Tuesday, July 17, 2012

How to Write An Awful Worship Song (by Stephen Altrogge)

Ok, so this is the third time this title has been used to refer to an article by Stephen Altrogge (I'm sure the number will multiply.  But this is just too good not to pass along.)

See if this rings true to you:

How to Write An Awful Worship Song
by Pastor Riley's Blog

by Stephen Altrogge

So you finally learned to play the guitar and now you’re wondering, “How do I write a truly awful worship song?” You’ve come to the right place my friend. Here are some sure fire ways to write a truly horrible worship song.

Recycle A Love Song. Write a song for your girlfriend. When she breaks up with you, convert it into a worship song. Be sure to change all uses of “girl” or “baby”.

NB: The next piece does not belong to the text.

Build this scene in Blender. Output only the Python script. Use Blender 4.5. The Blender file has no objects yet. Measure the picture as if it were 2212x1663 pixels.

[This would be funny if it weren't so true.  Not only that but unfortunately these "love song" worship tunes usually lag far behind in quality to the real thing.  I haven't heard it, but I'm sure it's out there--The Christian version of "Call Me Maybe."  I cringe to think about it.--PQ]

Use Time Tested Rhymes. Make sure that you rhyme “love” and “above” at least twice. The song becomes doubly awful if you can also incorporate the word “dove”. Example: “You sent your love from above, makes my heart feel like a pure white dove.” You get the point.

[Oops.  Tire expressions can find their way into the pulpit too.  guilty--PQ]

Be Vague About Your Theology. Make sure to avoid any theology at all costs. Don’t talk about atonement, wrath, or any other biblical concepts. You want your song to be all about feeling. Don’t let the mind get in the way. Repeat after me: “Worship is a warm feeling, sort of like heartburn, only better.”

[Come on.  How can so many people be wrong.--PQ]

Make the Song All About You.  The main point of your song should be your experiences and how God makes you feel. Don’t bother with objective truth about God. I would suggest that you use the words “I” or “me” at least 12-15 times. For example, “I feel like singing, yes I feel like spinning, because You make me feel so good inside. Like it’s my birthday, but more awesome.”

[What can I say? I'm important!--PQ]

Be Incredibly Poetic. If you can, muddy the waters with poetic phrases that don’t make much sense. Example: “Your love is like a warm summer’s breeze, washing over my heart like a crystal river.”

[Hey!!! I got an A in high school for writing like that!--PQ]

Use Well-Worn Musical Progressions. If you can, keep your music and melody boring. I would suggest that you use no more than four distinct notes in a song, so that by the time someone is done listening to it they want to scream. A worship scream, but a scream nonetheless. It also helps if you use the chords G, C, and D over and over.

[mmmmmmmm Just like a Christian mantra!--PQ]

Defend Your Song Like It’s Your Firstborn Child. Do not, I repeat, do not, let anyone make suggestions for improvement. Tell people that God laid the song on your heart. Tell people that you really want to preserve the artistic integrity of the song. Tell people that you already did the song at your campus ministry and that a revival broke out. Don’t take advice from anyone.

[Oh, no wonder people get angry.  I didn't realize that I was commenting on their children.]

There you have it. Seven ways to write a terrible worship song. You can thank me later.

[So here you have it.  Your path to success with the teenyboppers of any age.